Was das Kinopublikum demnach sonst noch interessierte: Kinderfilme (7), Komödien (5) oder gleich beides (3). Das Drama findet nur dreimal statt, Genre ist nicht dabei.
Die Kunst geht im neuen FFG nicht vergessen, sie kommt sogar zu neuen Ehren: Erste Aufgabe der FFA war von jeher, „die Struktur der deutschen Filmwirtschaft“ zu verbessern. Nun kommt ganz oben auch dazu, „die kreativ-künstlerische Qualität des deutschen Films“ zu fördern. Beides sind große Aufgaben, da erwarte man vielleicht doch eine Art Masterplan, wie das ungefähr gehen soll. Oder wenigstens eine Art Reiseroute.
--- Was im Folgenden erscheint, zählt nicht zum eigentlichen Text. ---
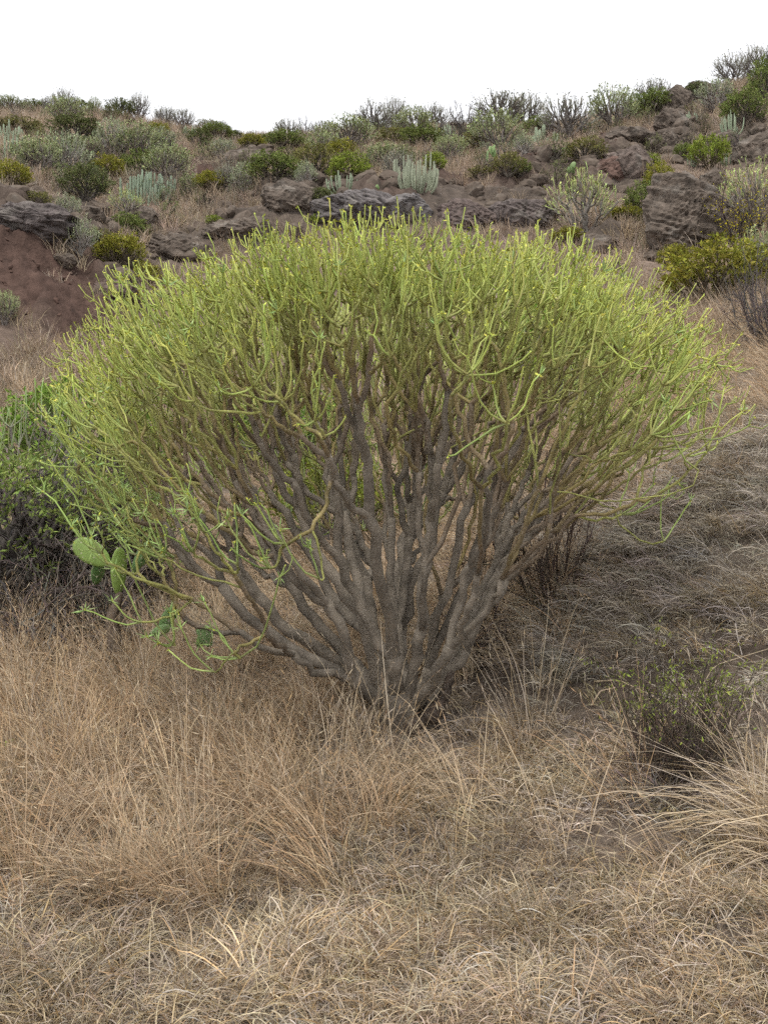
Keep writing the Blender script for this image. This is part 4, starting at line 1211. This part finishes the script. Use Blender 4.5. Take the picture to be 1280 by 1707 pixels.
# long hay: the left half of the foreground and the band behind the limbs
def w_hay(x, y, px, py, rock, red, bare):
    p = 0.5 + 0.5 * fbm(x * 1.3, y * 1.3, o=3)
    left = sstep(760, 520, px + 110 * vnoise(x * 3, y * 3)) * sstep(1640, 1460, py + 0.16 * px + 70 * vnoise(x * 2 + 9, y * 2)) * (1 - 0.9 * blob(px, py, 700, 1255, 120, 60))
    behind = sstep(1180, 1080, py) * sstep(1010, 930, px + 0.2 * (py - 900)) * (y > 3.9)
    loose = 0.045 * (py > 1200) * sstep(1700, 1500, py)
    right = sstep(60, -40, py - (880 - 0.53 * (px - 940))) * sstep(860, 920, px) * (y > 4.4)
    return np.clip(np.maximum(np.maximum(left, behind), np.maximum(loose, right)) * (0.25 + 1.0 * p), 0, 1) * (1 - 0.85 * bare)
def sward(name, centres, per, length, width, spread, lean, droop, pal, wind, label, k=5, head=0.0, gust=0.5, curl=0.25):
    """single blades grown from many clumps straight on the ground, each clump with a lean of its own"""
    n = len(centres); m = n * per
    par = np.repeat(np.arange(n), per)
    cl = np.stack([wind[0] + gust * rng.normal(size=n), wind[1] + gust * rng.normal(size=n)], 1) * rng.uniform(0.3, 1.3, (n, 1))
    cs = rng.uniform(0.6, 1.2, n)
    a = rng.uniform(0, 2 * math.pi, m)
    off = np.stack([np.cos(a), np.sin(a)], 1) * (spread * np.sqrt(rng.random(m)))[:, None]
    xy = centres[par, :2] + off
    P = np.empty((m, k, 3)); P[:, 0, :2] = xy; P[:, 0, 2] = ground_h(xy[:, 0], xy[:, 1]) - 0.01
    h2 = cl[par] + lean * (off / spread * 0.6 + 0.5 * rng.normal(size=(m, 2)))
    h = np.concatenate([h2, np.zeros((m, 1))], 1)
    d = unit(h * 0.6 + np.array([0, 0, 1.0]))
    hh = unit(h + 1e-6); side = unit(np.cross(hh, np.array([0, 0, 1.0])))
    L = length * cs[par] * rng.uniform(0.4, 1.15, m)
    dr = droop * rng.uniform(0.1, 1.7, m); cu = rng.normal(size=m) * curl
    for i in range(1, k):
        d = unit(d + hh * (dr * 1.2 / k)[:, None] - np.array([0, 0, 1.0]) * (dr * 1.3 * i / k / k)[:, None] + side * (cu / k)[:, None] + rng.normal(size=(m, 3)) * 0.05)
        P[:, i] = P[:, i - 1] + d * (L / (k - 1))[:, None]
    W = width * rng.uniform(0.6, 1.4, (m, 1)) * np.interp(np.linspace(0, 1, k), [0, 0.2, 0.7, 1], [0.8, 1, 0.75, 0.12])[None]
    S = unit(side + rng.normal(size=(m, 3)) * 0.5)
    ct = pal[rng.integers(0, len(pal), n)] * (0.93 + 0.36 * fbm(centres[:, 0] * 0.9, centres[:, 1] * 0.9, o=3))[:, None] * np.clip(1 + 0.22 * rng.normal(size=(n, 1)), 0.5, 1.5)
    C = (0.5 * ct[par] + 0.5 * pal[rng.integers(0, len(pal), m)]) * rng.uniform(0.78, 1.22, (m, 1))
    parts = [ribbons(P, W, S, C)]
    if head:
        hs = np.nonzero(rng.random(m) < head)[0]; q = 4
        pr = np.repeat(hs, q)
        td = unit(P[pr, -1] - P[pr, -2])
        e = P[pr, -1] - td * np.tile(np.linspace(0, 0.08, q), len(hs))[:, None]
        parts.append(leaves(e, td + rng.normal(size=e.shape) * 0.22, np.full(len(e), 0.032), np.full(len(e), 0.0034), pal[rng.integers(0, len(pal), len(e))] * 0.95))
    o = obj(name, mesh(name, parts, M['straw'], smooth=False))
    tag(o, label, 'grass', kind='stuff')
def clumps(n, d0, d1, weight, power=0.6, umax=0.46):
    x, y = field(n, d0, d1, power, umax)
    z, px, py, rock, red, bare, trunk = region(x, y)
    k = rng.random(n) < weight(x, y, px, py, rock, red, bare) * (1 - trunk)
    return np.stack([x[k], y[k], z[k]], 1)
M['straw'] = matte('straw', trans=0.2)
sward('long_dry_grass', clumps(1700, 2.15, 11.0, w_hay), 62, 0.40, 0.0024, 0.085, 0.55, 1.1, np.concatenate([HAY, HAY * 0.85, STRAW[:4]]), (-0.62, 0.12), 'long reddish dry grass leaning over the left half of the slope', head=0.25, gust=0.42)
# short curled turf everywhere near
def w_turf(x, y, px, py, rock, red, bare):
    return np.clip(0.6 + 1.0 * fbm(x * 2.2, y * 2.2, o=3), 0, 1) * (1 - 0.35 * sstep(860, 960, px) * sstep(1180, 1100, py)) * (1 - 0.93 * sstep(0.25, 0.7, bare))
turf = [tuft(320 + i, 80, 0.12, 0.0025, 0.085, 0.85, 1.4, STRAW, curl=0.9, bias=0.25) for i in range(5)] + [tuft(330 + i, 76, 0.09, 0.0025, 0.095, 1.1, 1.8, np.concatenate([ASH, STRAW]), curl=1.5) for i in range(4)]
lay('short_dry_grass', 11000, 1.9, 10.0, turf, w_turf, PI, 1.6, 0.6, 1.3, 'short curled pale dry grass matted over the foreground slope', power=0.4, amt=0.2)
# grey matted grass of the right-hand slope
def w_ash(x, y, px, py, rock, red, bare):
    return sstep(820, 960, px) * sstep(1230, 1100, py) * sstep(-60, 30, py - (880 - 0.53 * (px - 940))) * np.clip(0.6 + 0.9 * fbm(x * 1.8, y * 1.8, o=3), 0, 1) * (1 - 0.93 * sstep(0.25, 0.7, bare))
ash = [tuft(340 + i, 66, 0.16, 0.0026, 0.09, 1.1, 1.7, ASH, curl=1.2) for i in range(5)]
lay('grey_dry_grass', 12500, 3.4, 13.0, ash, w_ash, PI, 1.2, 0.7, 1.25, 'grey matted dry grass covering the slope at right', power=0.7, amt=0.15)
# tall upright stems
def w_stem(x, y, px, py, rock, red, bare):
    foot = 0.35 * blob(px, py, 850, 1280, 100, 50) + 0.95 * blob(px, py, 1285, 1380, 65, 100) + 0.5 * blob(px, py, 450, 1290, 180, 90) + 0.28 * blob(px, py, 860, 1420, 160, 60) + 0.3 * blob(px, py, 160, 1300, 180, 130) + 0.25 * blob(px, py, 200, 1110, 260, 60) + 0.2 * blob(px, py, 920, 1180, 60, 60)
    return np.clip(foot, 0, 1) * (1 - 0.8 * bare)
sward('tall_dry_stems', clumps(1000, 2.3, 6.0, w_stem), 16, 0.46, 0.0030, 0.08, 0.35, 0.45, STRAW, (-0.08, 0.0), 'tall thin straw stems around the foot of the great shrub and at right', head=0.5, gust=0.2)
# bleached grass hanging over the cut bank at the right edge
sward('bleached_grass', np.array([list(to_ground(1330 + 25 * rng.normal(), 1400 + 30 * rng.normal())) for _ in range(13)]), 16, 0.50, 0.0034, 0.09, 0.3, 1.5, STRAW, (-1.5, -0.25), 'bleached long grass swept in from the right edge over the bank', gust=0.2)
# loose litter on the bare soil
sward('grass_litter', clumps(1500, 2.2, 5.5, lambda x, y, px, py, rock, red, bare: np.clip(bare * 1.1, 0, 1)), 9, 0.15, 0.0034, 0.12, 1.6, 2.4, ASH, (0, 0), 'loose pale grass litter on the bare soil patches', k=4, gust=1.5)
# the far hillside
def w_hill(x, y, px, py, rock, red, bare):
    p = fbm(x * 0.45 + 7, y * 0.45, o=4)
    return np.clip(0.68 + 1.6 * p, 0.06, 1) * (1 - 0.85 * sstep(0.25, 0.6, rock)) * (1 - 0.8 * sstep(0.2, 0.55, red))
hill = [tuft(360 + i, 34, 0.33, 0.0095, 0.17, 0.35, 0.6, HILLGRASS, curl=0.3, bias=0.1, k=4) for i in range(5)]
lay('hill_grass', 15000, 9.5, 46.0, hill, w_hill, PI, 1.5, 0.55, 1.15, 'pinkish straw grass on the hillside between the shrubs', power=0.0, amt=0.15)

# broken stones below and between the rock faces
def stone(seed, tone=(0.102, 0.082, 0.067)):
    v, q, f, c = boulder(seed, (1.0, 0.8, 0.65), 3, 0.5, 0.22, tone, 20)
    return [(v - np.array([0, 0, 0.22]), q, f, c)]
def w_stone(x, y, px, py, rock, red, bare):
    return np.clip(0.9 * sstep(0.15, 0.6, rock) + 0.02 * sstep(0.2, 0.7, red) + 0.01, 0, 1)
lay('loose_stones', 5200, 12.0, 40.0, [stone(400 + i) for i in range(7)], w_stone, 0, 3, 0.05, 0.42, 'loose broken volcanic stones under the rock faces', power=0.5, amt=0.18, lean=0.5, cat='stones', mat='twig')
# low scrub that fills the gaps between the bushes of the hill
def scrub(seed, col, wood):
    p = proto_spurge(seed, 70, col, 0.8, 0.9, leafy=7, mat='grass', wood_tone=wood, low=-18, flat=0.6)
    out = []
    for nm, me in p:
        n = len(me.vertices); v = np.empty(n * 3, np.float32); me.vertices.foreach_get('co', v)
        c = np.empty(n * 4, np.float32); me.attributes['Col'].data.foreach_get('color', c)
        Q = [tuple(f.vertices) for f in me.polygons if len(f.vertices) == 4]; T = [tuple(f.vertices) for f in me.polygons if len(f.vertices) == 3]
        out.append((v.reshape(-1, 3), Q, T, c.reshape(-1, 4)[:, :3]))
        bpy.data.meshes.remove(me)
    return out
def w_scrub(x, y, px, py, rock, red, bare):
    p = fbm(x * 0.35 + 31, y * 0.35, o=3)
    return np.clip(0.30 + 1.6 * p, 0.01, 1) * sstep(430, 330, py) * (1 - 0.8 * sstep(0.2, 0.5, rock)) * (1 - 0.75 * sstep(0.2, 0.55, red))
lay('hill_scrub', 1500, 14.0, 44.0, [scrub(420, (0.20, 0.22, 0.12), (0.17, 0.15, 0.14)), scrub(421, (0.15, 0.16, 0.07), (0.13, 0.11, 0.09)), scrub(422, (0.22, 0.21, 0.15), (0.19, 0.17, 0.155)), scrub(423, (0.17, 0.19, 0.085), (0.12, 0.105, 0.09)), scrub(424, (0.17, 0.145, 0.115), (0.13, 0.11, 0.10))],
    w_scrub, 0, 3, 0.22, 0.6, 'low grey-green and olive scrub between the bushes of the hillside', power=0.0, amt=0.15, lean=0.15, cat='scrub')

# crumbs of soil and small stones on the bare patches
lay('soil_clods', 5200, 2.2, 6.0, [stone(440 + i) for i in range(5)], lambda x, y, px, py, rock, red, bare: np.clip(0.75 * sstep(0.1, 0.5, bare), 0, 1) + 0.02, 0, 3, 0.008, 0.045, 'small clods and stones lying on the bare soil', power=0.5, amt=0.2, lean=0.6, cat='stones', mat='twig')

lay('red_clods', 5000, 11.0, 32.0, [stone(450 + i, (0.085, 0.055, 0.045)) for i in range(5)], lambda x, y, px, py, rock, red, bare: np.clip(0.9 * sstep(0.15, 0.6, red), 0, 1), 0, 3, 0.02, 0.10, 'reddish brown clods and stones on the eroded banks', power=0.5, amt=0.2, lean=0.6, cat='stones', mat='twig')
Bislang hat es sowas noch nicht gegeben.
„Neoliberal“ ist sicherlich die Hoffnung, der Markt werde schon alles regeln, wenn nur das Gerüst steht. Letztlich das Mantra zur Reform. Da hatte zwar schon vor einigen Jahren Roths Vorgängerin Monika Grütters die Gegenfrage gestellt: Wo sie als BKM doch immer mehr Geld in die Branche stecke, warum wird’s dann trotzdem nicht besser? Das lag halt am ineffizienten Fördersystem.
Fun Fact: Schon das erste FFG hatte 1967 lediglich eine Referenzfilmförderung vorgesehen. Das wurde gleich mit der ersten Novelle 1971 korrigiert.